Thursday, January 29, 2009

Show and Tell

It's been a while since Camille or I brought our work to jazzercise for a little "show and tell". It's a pretty good place to do it because there's a great long ledge to place our work and a vast, expansive room from which to view it. The lighting is kind of "eh", but it's daytime so there's that.
It was such a convenient way to show friends what we've been up to, instead of scheduling a time to come over, which has it's own hassles since our studios are in our homes and there is still a modicum of housepride beneath the oily veneer of paint in our psyches that says we need to clean up the place before we have people traipsing upstairs. I'd rather paint than clean any day!
Second best to seeing it in person is to post a picture (or two or three) online. The experience of viewing in person is so much better because you get a great feel for the space and dimension and texture that just doesn't come across in a little photo; especially if you don't have the photographic skillz, polarizing lens and Photoshop to present it in its best form. But, mainly, it's the 2 dimensional, flat aspect of a photo viewed on a computer that takes away half the power of an in-person view. One of the reasons that I like to visit art galleries and artists' studios.
So, boys and girls, what I have to show today are three paintings, in various stages of completion. There is the Grapes painting that I began blocking in the other day with a palette knife. It is from a friend's photo and will be a birthday present to her. I am in love with the colors, especially after working in such muted tones for the past couple of months. The colors will get toned down, but I like to work dark and intense in the beginning and layer lighter, more muted on top. Probably comes from my beginning of fine art drawing with Prismacolor pencils and the wonderful effects you can get from layering them, but I do love working that way with oils and acrylics. More depth for one thing and I think everyone enjoys seeing the underlayers peeking through.
Then there's the completed (or so I am thinking at the moment) bigass flower. This particular composition is a cropped version of one I have painted twice before as an exercise in color and light. The original rose is from a photo my daughter, Sami, took at Zilker Botanical Gardens a few years ago and it's a bright fuscia. When I painted the first one, the assignment was to take a black and white photo and create your own color painting. I worked and worked and could not get it to become a yellow rose. Ultimately it ended up a brilliant red and I called it done.
The second one that I did (don't know why) did end up with some yellow tones, over browns, and much more loose and fun. That was nearly 2 years ago.

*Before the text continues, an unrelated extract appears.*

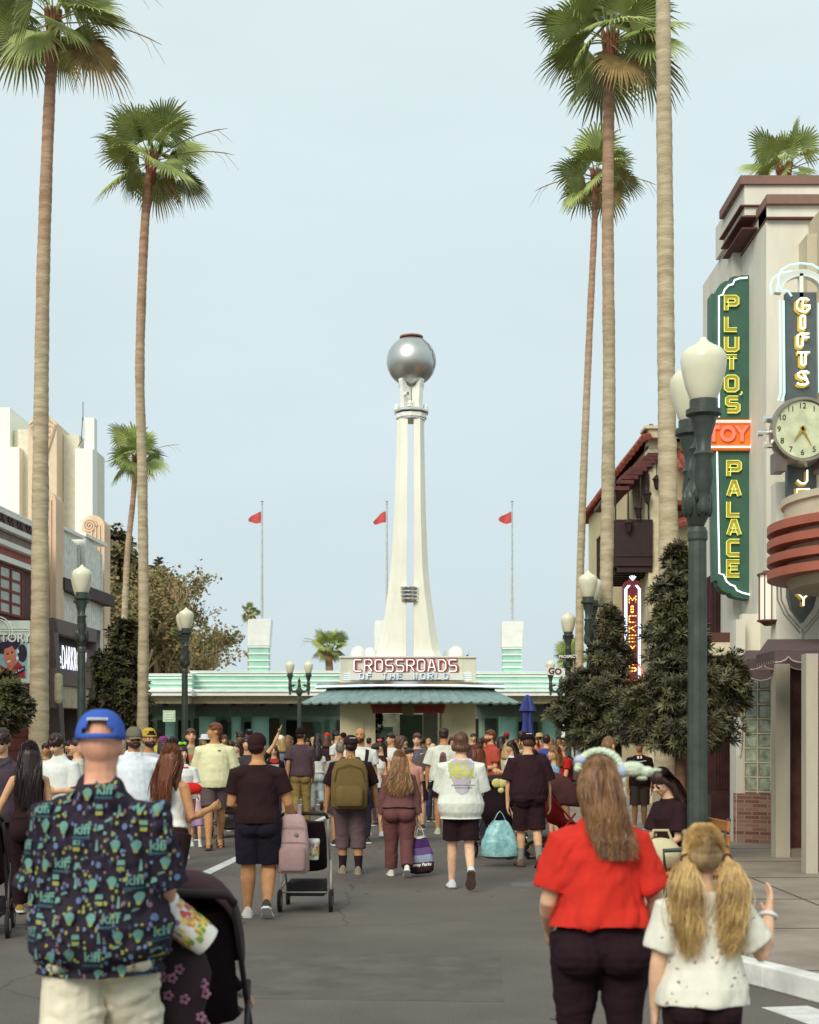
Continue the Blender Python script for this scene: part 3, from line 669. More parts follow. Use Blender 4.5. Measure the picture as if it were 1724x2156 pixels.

This one was begun with the idea that it was going in my daughter's friend's apartment, to be done in shades of cream and purple. I guess I'm fortunate that she was in a hurry to decorate her apartment and found something else for that wall because I have had a lot more fun doing this painting in everything *but* cream and purple!
Lots of lessons learned about chiarascuro and color, so this fun painting has been very educational.
I took the photo for it yesterday when the sun wasn't quite sure if it would stay out. The wind was a little threatening, too, and I did have to pick the painting up off the patio after it took a nosedive. Proof that using well made canvases is a good thing.